My testimony didn't get him charged with a violent crime; I'd recanted too many times to be able to act as a credible sole witness. Instead he was booked for violation of a no-contact order and witness tampering—a charge that was proven through those recorded jail calls. My testimony, coupled with the amount of evidence I turned over to the police—which included records of more than 800 calls from jail (only a small fraction of which I answered) and an enormous pile of letters—was enough to get him a conviction and five year prison sentence.
A lot of survivors recant for reasons ranging from fear to sympathy to sexism. Our court system, much like our society, is often predisposed against abuse testimony, especially when it comes from women. Getting better justice for domestic violence survivors is "all about getting courts and the legal system to actually treat women like equal human beings and treating violence against women and children as the crime that it is,” says Joan Meier, a domestic violence law expert and professor of law at George Washington University. “We have a lot of acceptance of male violence against women and children [as normal]."
Essentially, if we want domestic violence survivors—male or female—to feel empowered to testify, we need to make them feel safe in sharing their story in the first place.

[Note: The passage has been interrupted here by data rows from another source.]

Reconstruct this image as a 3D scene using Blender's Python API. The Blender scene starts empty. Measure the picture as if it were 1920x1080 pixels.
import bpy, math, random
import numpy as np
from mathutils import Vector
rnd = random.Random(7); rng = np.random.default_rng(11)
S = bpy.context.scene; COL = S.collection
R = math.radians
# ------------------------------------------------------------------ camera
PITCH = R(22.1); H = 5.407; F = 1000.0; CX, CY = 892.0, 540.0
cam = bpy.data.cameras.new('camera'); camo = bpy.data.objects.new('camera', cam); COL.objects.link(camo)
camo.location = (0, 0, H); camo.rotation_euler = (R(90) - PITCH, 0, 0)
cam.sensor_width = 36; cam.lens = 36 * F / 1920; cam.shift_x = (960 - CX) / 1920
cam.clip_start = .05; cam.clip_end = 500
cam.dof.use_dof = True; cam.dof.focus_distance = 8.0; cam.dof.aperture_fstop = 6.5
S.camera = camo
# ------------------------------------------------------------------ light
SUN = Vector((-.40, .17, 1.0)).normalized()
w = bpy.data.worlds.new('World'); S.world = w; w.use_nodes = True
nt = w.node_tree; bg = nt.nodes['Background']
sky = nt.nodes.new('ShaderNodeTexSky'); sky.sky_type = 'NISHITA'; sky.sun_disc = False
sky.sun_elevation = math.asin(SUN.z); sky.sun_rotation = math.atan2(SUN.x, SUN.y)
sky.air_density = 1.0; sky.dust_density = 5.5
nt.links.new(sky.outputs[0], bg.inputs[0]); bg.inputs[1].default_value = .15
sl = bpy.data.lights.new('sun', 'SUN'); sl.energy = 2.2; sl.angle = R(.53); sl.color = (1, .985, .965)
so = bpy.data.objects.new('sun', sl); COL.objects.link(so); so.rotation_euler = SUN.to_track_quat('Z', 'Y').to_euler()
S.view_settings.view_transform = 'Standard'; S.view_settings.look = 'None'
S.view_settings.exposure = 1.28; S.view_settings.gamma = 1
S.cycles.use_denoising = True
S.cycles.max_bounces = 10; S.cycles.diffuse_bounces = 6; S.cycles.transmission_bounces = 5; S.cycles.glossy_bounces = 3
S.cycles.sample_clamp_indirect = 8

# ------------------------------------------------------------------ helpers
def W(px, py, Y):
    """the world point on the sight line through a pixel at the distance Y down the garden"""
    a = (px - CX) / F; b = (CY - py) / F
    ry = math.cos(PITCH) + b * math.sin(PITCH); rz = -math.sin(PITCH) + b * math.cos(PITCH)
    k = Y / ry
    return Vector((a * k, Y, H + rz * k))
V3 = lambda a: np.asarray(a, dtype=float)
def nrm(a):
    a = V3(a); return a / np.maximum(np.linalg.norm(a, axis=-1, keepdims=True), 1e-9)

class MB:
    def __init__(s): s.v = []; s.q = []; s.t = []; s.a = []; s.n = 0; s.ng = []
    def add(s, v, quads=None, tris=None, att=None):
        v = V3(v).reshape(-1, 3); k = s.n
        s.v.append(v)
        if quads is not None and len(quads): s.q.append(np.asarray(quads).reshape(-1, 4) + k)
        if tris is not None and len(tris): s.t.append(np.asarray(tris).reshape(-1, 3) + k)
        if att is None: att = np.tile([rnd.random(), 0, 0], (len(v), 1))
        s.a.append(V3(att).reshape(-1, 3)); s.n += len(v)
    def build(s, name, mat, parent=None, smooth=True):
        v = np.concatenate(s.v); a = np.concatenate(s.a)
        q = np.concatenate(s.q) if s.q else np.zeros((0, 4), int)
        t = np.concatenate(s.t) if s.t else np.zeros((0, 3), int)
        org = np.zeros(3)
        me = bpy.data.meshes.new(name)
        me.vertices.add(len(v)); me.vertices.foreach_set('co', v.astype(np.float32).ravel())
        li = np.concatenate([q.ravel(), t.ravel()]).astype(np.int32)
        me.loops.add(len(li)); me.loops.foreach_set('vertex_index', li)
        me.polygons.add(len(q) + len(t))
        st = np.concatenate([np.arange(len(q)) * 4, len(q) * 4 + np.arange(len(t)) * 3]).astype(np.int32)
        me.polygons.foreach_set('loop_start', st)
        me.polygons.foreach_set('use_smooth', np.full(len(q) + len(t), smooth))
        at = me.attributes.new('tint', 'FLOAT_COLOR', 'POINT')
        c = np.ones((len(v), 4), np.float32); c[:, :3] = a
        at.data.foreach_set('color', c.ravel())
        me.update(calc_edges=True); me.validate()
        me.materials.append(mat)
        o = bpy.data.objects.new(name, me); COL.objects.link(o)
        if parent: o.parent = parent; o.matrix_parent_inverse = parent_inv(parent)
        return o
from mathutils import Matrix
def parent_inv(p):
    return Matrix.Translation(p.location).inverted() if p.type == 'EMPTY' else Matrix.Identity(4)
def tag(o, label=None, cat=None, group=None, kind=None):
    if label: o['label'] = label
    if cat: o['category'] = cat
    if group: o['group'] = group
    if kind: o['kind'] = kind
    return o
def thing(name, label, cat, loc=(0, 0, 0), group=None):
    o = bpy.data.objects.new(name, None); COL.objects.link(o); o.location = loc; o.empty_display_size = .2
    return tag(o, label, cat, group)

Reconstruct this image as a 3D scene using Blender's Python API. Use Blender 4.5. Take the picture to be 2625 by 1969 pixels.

That means no more victim-blaming; no more asking if she did something to make the abuser angry, or how much she had to drink that night. There also needs to be psychological support available during every step of the process. If we can help survivors recognize the manipulation while it's taking place, we can help them build defenses against it.
It won't take away the fear, or the very real dangers of testifying against an abuser who will eventually be free again, but it can help a person realize that the relationship is dangerous. Finally understanding that was the only thing that broke my own pattern.